Task prompt: Identify the lines that contain the string "part" and copy all of them.

-- start Information provided --

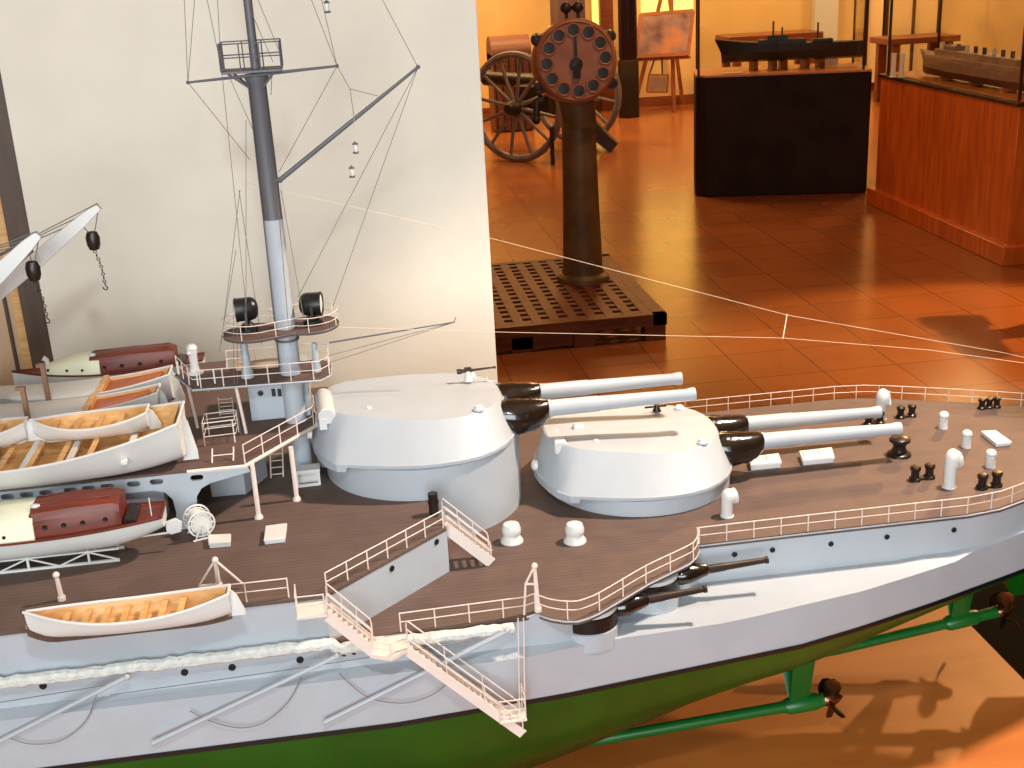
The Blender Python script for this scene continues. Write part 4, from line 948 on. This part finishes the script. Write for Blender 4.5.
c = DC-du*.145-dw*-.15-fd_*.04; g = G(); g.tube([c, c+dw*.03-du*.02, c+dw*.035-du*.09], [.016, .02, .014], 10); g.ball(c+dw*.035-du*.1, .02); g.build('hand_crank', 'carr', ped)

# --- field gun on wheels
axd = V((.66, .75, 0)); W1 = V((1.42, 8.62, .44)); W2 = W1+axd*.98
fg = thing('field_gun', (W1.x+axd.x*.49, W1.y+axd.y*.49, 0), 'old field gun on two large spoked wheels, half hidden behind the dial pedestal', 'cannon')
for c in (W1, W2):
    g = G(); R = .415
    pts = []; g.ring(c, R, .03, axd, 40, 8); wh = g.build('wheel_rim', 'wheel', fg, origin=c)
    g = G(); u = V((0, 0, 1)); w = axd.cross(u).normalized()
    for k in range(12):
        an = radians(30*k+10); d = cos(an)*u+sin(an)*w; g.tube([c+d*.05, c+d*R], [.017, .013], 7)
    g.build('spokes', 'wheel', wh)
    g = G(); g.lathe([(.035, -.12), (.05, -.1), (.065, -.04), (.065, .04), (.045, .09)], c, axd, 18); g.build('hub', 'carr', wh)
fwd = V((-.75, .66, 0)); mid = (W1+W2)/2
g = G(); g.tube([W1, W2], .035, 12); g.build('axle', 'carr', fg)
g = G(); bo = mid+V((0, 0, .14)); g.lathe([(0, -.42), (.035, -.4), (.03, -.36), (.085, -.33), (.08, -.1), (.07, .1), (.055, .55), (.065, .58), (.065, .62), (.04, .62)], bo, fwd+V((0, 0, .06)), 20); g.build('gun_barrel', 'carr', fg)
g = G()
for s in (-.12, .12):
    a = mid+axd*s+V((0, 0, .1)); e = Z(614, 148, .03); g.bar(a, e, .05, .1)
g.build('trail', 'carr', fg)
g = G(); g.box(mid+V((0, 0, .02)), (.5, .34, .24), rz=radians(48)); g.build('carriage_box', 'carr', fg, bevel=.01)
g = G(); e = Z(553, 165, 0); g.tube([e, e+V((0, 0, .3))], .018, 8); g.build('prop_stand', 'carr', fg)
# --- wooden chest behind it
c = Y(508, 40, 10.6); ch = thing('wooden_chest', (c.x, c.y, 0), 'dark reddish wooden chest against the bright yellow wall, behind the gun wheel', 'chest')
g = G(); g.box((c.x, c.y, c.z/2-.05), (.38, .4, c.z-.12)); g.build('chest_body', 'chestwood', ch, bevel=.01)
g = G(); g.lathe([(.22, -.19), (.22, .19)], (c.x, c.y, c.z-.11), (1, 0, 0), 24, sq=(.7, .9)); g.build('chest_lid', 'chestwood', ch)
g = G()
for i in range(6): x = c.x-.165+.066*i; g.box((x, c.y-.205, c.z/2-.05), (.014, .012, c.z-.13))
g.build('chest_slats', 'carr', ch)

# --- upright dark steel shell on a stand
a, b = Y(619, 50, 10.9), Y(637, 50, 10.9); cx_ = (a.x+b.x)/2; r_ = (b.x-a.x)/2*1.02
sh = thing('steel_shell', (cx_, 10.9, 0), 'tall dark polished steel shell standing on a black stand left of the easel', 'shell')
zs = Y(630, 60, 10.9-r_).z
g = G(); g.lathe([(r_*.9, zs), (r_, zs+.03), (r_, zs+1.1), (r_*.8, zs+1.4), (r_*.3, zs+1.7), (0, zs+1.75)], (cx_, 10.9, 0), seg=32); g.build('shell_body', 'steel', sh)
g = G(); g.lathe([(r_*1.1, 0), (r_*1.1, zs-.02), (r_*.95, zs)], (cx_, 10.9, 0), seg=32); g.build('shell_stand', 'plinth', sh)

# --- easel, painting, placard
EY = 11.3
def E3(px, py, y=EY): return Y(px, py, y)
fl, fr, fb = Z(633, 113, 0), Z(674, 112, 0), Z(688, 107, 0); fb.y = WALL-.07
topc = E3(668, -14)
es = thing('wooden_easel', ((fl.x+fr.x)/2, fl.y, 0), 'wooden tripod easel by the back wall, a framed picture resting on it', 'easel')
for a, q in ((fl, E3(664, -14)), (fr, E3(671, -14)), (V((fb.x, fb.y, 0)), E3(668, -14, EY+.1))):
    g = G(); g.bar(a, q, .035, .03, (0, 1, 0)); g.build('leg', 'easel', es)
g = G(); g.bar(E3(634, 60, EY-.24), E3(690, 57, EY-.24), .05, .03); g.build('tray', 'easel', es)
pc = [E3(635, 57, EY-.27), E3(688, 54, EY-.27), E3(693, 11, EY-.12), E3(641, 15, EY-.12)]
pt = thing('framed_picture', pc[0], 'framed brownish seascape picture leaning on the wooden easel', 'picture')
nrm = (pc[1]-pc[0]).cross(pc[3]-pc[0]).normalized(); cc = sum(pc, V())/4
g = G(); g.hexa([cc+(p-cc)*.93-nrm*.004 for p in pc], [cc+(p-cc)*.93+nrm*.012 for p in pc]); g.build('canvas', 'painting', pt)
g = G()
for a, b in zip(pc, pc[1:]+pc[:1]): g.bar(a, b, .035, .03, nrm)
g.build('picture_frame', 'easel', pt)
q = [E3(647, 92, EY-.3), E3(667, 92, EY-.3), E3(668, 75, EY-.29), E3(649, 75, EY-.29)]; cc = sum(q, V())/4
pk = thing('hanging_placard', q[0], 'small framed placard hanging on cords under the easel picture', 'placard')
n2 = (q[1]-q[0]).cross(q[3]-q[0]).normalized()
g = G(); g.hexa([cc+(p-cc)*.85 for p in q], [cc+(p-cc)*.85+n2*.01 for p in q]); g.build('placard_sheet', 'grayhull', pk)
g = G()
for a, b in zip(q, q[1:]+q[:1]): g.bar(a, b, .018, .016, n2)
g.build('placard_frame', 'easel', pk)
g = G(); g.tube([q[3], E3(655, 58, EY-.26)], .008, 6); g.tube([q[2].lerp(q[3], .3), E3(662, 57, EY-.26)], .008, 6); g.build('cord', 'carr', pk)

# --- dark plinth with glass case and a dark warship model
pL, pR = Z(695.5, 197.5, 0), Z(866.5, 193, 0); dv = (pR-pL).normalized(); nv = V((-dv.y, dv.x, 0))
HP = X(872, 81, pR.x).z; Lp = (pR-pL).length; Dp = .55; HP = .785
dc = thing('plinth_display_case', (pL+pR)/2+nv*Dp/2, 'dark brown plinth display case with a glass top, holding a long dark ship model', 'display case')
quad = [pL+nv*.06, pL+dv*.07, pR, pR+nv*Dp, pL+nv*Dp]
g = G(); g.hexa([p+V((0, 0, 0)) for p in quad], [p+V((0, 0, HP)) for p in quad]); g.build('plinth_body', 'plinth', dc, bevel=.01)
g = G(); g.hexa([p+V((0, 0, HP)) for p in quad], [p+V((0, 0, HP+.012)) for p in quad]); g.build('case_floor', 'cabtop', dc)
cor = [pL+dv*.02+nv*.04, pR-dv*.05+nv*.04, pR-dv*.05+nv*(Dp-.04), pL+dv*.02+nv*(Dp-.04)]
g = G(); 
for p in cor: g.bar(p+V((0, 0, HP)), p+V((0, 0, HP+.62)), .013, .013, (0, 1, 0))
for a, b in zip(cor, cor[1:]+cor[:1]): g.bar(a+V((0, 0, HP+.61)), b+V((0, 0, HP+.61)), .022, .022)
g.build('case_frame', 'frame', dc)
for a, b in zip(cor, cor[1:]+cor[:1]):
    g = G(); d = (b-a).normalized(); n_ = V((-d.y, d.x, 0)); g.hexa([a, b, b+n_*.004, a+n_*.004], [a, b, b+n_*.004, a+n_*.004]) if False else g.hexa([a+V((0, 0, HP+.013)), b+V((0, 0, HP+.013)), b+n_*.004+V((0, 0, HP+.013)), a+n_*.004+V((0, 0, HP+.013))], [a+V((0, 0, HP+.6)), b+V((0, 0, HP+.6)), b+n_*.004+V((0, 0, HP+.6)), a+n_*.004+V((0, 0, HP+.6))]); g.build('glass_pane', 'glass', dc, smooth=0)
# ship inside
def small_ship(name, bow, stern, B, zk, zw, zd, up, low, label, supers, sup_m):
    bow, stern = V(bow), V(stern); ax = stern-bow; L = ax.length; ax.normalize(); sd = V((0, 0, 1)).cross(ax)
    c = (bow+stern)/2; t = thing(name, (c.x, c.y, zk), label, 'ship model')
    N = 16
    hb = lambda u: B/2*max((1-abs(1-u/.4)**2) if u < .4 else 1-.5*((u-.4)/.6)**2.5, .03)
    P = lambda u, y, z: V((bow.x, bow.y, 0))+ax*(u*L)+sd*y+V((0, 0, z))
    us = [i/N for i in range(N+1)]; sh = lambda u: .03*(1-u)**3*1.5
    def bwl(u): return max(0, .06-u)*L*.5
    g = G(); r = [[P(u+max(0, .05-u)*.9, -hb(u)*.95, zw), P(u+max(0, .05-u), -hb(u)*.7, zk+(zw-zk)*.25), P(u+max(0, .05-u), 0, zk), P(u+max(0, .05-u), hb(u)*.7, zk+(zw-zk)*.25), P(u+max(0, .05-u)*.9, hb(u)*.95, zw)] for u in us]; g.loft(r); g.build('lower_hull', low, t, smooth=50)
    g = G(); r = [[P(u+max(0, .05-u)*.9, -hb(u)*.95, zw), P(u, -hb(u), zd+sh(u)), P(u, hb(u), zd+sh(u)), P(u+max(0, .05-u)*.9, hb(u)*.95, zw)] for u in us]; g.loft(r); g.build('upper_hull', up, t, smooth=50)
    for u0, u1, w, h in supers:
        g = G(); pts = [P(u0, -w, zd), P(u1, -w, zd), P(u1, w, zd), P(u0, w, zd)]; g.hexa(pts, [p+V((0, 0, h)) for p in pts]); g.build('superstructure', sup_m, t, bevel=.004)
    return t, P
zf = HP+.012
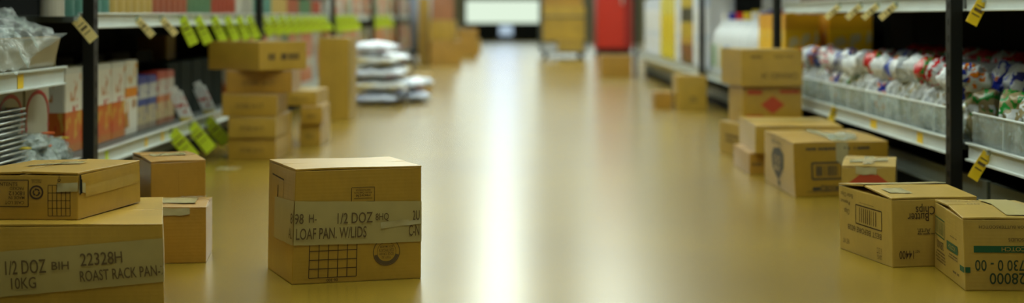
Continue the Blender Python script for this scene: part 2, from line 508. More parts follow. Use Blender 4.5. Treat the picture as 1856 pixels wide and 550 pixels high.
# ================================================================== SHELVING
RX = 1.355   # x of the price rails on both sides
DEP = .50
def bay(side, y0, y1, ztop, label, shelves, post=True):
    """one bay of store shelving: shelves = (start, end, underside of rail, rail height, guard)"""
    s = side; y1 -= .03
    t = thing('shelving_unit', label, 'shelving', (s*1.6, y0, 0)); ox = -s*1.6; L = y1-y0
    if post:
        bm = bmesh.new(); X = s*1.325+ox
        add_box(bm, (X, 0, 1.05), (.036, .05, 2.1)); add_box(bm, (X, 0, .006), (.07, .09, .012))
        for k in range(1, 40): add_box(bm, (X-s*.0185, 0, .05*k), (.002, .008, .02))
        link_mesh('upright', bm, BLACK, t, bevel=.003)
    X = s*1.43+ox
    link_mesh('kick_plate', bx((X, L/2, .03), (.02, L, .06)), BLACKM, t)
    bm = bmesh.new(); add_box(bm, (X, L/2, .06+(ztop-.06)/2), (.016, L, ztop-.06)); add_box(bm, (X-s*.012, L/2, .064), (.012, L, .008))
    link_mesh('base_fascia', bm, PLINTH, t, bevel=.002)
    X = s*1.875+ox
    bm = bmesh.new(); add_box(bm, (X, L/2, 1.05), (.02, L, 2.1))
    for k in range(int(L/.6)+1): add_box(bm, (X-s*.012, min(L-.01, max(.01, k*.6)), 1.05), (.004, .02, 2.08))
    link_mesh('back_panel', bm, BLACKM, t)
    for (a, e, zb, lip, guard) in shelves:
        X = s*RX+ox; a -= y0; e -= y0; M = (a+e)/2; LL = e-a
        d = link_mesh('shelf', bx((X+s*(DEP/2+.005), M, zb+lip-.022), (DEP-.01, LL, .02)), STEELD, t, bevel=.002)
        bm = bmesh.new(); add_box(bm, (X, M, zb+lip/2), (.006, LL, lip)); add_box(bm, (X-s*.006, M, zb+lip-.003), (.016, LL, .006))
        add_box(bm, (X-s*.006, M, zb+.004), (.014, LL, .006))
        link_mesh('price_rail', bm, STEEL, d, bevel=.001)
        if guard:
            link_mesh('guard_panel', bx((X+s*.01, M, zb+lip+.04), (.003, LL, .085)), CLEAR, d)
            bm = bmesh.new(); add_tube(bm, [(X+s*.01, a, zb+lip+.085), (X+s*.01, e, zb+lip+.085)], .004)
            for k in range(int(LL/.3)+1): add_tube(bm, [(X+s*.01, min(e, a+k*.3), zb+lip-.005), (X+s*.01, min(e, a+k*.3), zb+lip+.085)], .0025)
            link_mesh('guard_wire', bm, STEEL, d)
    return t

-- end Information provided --

Written solution:
The Blender Python script for this scene continues. Write part 4, from line 948 on. This part finishes the script. Write for Blender 4.5.
Continue the Blender Python script for this scene: part 2, from line 508. More parts follow. Use Blender 4.5. Treat the picture as 1856 pixels wide and 550 pixels high.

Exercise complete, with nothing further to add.